6) MTAs with AV filters are the only problem.
To generalize it: Systems which generate DSN's to known incorrect destinations are the EXACT problem discussed here. Currently that fits all "scan after receipt of messafe" av systems that send DSN's
While there could be best practices created for AV filtering, it seems unlikely to be effective. Simplistic filters for DSNs also seem counter to ensuring the integrity of email delivery. Defending against DSN exploits with BATV will remove this vector, which in turn will end DSN exploits attempts over the long term. Why expect others to fix this problem, when there is a solution that one could make the investment in to deploy. This will reduce this problem over the long term. The BATV alternative would not cause otherwise valuable DSNs to be lost, nor make assumptions about the quality of malware detection.

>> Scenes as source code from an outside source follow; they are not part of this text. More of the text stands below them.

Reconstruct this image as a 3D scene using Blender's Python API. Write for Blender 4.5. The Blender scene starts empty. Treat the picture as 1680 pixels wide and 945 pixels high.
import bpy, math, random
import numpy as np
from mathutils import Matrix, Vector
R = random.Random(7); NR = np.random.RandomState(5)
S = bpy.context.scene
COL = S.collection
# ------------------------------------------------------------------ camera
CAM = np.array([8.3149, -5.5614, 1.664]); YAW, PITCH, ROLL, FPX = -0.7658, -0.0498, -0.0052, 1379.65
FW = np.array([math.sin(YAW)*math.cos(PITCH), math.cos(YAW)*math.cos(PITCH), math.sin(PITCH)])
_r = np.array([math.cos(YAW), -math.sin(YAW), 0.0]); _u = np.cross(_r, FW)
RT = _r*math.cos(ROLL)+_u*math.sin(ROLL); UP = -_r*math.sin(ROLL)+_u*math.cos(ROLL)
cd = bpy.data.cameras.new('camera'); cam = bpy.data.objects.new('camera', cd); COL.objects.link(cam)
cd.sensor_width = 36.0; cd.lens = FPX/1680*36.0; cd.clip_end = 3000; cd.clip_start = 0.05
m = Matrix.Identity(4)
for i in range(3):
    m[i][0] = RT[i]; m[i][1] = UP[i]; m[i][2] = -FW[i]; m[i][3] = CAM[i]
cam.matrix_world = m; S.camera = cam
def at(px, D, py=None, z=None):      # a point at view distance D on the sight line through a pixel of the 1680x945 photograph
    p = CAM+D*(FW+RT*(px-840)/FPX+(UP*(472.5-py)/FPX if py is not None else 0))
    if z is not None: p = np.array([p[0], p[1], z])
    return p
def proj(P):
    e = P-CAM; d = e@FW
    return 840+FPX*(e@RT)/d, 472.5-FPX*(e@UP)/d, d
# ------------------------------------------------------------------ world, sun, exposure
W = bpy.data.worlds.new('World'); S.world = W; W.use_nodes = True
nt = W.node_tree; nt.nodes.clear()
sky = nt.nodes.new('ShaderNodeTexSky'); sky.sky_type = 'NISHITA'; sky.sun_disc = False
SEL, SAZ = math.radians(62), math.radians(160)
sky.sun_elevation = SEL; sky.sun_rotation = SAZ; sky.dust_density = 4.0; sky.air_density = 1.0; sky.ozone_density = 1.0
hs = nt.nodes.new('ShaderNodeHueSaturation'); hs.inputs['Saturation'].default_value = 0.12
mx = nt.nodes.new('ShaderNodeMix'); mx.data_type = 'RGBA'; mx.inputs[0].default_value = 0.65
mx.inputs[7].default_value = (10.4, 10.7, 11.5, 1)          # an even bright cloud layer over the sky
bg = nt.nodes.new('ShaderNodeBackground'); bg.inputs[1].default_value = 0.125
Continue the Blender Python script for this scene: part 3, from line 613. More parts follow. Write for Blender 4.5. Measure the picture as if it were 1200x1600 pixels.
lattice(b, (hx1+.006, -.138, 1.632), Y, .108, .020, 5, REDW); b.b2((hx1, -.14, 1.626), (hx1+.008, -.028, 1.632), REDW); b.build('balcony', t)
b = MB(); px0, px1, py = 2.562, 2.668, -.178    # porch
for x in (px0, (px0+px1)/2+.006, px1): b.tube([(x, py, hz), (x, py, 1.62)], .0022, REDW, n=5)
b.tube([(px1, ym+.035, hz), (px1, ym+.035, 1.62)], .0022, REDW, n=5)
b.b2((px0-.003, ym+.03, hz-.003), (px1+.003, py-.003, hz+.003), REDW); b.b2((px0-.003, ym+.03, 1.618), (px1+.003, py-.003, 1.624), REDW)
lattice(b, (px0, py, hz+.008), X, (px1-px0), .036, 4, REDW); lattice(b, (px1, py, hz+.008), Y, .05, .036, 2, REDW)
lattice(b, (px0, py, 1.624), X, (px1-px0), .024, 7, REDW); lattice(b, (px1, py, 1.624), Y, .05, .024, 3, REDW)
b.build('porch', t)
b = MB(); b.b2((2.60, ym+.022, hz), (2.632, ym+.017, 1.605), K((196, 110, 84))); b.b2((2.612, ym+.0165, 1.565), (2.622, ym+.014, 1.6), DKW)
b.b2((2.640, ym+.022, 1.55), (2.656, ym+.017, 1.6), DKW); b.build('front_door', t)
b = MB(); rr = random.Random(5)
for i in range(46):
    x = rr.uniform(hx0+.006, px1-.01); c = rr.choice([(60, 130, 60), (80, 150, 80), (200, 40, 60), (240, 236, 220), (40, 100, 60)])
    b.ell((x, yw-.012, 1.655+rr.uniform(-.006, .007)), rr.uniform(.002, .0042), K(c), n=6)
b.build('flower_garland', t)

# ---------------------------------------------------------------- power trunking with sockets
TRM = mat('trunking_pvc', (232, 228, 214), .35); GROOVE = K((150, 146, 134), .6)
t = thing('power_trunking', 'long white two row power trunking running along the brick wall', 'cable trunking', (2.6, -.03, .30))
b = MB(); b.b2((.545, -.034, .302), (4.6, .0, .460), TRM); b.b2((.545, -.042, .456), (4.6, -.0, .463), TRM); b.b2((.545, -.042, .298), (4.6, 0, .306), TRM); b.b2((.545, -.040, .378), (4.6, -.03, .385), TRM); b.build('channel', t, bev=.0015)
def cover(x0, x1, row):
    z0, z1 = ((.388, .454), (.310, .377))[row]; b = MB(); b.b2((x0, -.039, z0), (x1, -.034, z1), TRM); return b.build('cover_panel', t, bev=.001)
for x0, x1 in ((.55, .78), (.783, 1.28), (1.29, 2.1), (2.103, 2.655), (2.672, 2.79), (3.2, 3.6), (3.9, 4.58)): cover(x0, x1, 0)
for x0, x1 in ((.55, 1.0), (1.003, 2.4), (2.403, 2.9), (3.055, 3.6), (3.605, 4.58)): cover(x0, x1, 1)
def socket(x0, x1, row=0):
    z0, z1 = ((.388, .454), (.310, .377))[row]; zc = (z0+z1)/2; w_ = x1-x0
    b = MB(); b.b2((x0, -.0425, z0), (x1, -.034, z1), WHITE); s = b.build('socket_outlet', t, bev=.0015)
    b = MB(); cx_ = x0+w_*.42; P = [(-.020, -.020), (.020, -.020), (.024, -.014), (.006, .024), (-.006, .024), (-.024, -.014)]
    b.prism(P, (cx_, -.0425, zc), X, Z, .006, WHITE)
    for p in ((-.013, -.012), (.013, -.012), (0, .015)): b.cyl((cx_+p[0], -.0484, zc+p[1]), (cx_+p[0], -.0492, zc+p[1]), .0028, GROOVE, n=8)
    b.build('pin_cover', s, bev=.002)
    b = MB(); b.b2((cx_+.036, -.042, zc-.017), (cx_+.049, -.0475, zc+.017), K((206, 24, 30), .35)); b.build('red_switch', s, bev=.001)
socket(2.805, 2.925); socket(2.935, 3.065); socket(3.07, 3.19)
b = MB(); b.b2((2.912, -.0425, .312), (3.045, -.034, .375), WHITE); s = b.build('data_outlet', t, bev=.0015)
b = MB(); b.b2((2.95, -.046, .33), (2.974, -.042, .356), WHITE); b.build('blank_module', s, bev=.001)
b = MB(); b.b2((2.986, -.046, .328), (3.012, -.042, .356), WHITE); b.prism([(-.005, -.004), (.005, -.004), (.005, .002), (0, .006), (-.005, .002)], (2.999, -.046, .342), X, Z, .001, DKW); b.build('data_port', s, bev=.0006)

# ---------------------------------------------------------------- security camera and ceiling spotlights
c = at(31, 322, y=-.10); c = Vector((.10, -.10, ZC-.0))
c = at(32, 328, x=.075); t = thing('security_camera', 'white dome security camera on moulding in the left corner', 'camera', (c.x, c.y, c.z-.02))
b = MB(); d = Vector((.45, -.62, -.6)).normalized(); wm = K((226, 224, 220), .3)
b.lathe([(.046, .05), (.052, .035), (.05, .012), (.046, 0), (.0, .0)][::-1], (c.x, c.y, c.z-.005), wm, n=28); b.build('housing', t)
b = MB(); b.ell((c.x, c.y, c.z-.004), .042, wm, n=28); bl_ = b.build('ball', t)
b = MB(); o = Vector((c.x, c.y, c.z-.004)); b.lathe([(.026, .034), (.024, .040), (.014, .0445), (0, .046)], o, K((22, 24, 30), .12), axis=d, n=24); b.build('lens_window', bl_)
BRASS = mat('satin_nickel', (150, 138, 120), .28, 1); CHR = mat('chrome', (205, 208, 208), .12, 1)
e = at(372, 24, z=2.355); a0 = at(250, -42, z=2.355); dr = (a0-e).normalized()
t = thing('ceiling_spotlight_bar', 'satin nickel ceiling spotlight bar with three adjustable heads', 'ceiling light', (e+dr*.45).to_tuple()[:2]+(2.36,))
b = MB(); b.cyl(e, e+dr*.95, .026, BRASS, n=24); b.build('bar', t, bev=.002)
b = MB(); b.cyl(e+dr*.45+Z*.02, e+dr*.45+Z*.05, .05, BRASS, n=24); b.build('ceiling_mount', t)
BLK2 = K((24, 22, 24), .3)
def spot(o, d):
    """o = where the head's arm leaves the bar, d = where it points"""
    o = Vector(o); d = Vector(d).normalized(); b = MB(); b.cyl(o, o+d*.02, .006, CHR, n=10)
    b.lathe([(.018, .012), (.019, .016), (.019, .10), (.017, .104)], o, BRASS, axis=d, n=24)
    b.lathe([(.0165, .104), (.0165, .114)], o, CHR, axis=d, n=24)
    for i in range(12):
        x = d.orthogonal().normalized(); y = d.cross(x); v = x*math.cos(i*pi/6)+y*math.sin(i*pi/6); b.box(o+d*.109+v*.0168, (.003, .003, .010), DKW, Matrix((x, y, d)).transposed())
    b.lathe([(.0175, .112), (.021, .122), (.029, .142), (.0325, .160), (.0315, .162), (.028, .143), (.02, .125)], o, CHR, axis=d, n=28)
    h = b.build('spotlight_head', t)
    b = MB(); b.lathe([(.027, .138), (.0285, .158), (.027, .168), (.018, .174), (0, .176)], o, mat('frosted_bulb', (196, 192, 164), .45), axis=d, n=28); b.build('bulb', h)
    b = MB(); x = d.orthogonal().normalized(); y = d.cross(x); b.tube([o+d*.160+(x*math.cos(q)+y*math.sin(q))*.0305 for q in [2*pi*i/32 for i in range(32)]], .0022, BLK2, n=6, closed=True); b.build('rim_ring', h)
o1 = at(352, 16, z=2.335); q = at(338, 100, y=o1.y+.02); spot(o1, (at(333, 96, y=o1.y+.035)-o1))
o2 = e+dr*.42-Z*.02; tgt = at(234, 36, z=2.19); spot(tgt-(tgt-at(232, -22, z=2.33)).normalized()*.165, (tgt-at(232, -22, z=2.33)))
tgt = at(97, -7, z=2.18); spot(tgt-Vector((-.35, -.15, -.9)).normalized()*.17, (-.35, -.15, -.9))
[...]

I havent been keeping on top of the sender/return path verification scene. But blacklisting abusive systems to create pressure on admins to turn the spewage off is the current time honored mechanism.
If you can't trust AV handling of DSNs, why trust their detections?
One is fairly easy to measure. The other SHOULD be fairly easy to turn off.
Would you rather see emails simply disappear?
I would rather my MTA return the DSN it generates when it receives your MTA's smtp rejection to the data command contents.
2. It is the responsibility of the *SENDER* not to send UBE.
When the recipient is a legitimate email provider, it could seriously lower the integrity of email delivery for these providers to toss DSNs because many fall into a category you want to define as UBE. While I agree whole heartily this malware notification problem stinks, there is a much safer and surer solution.
Blocklisting them should even things out eventually.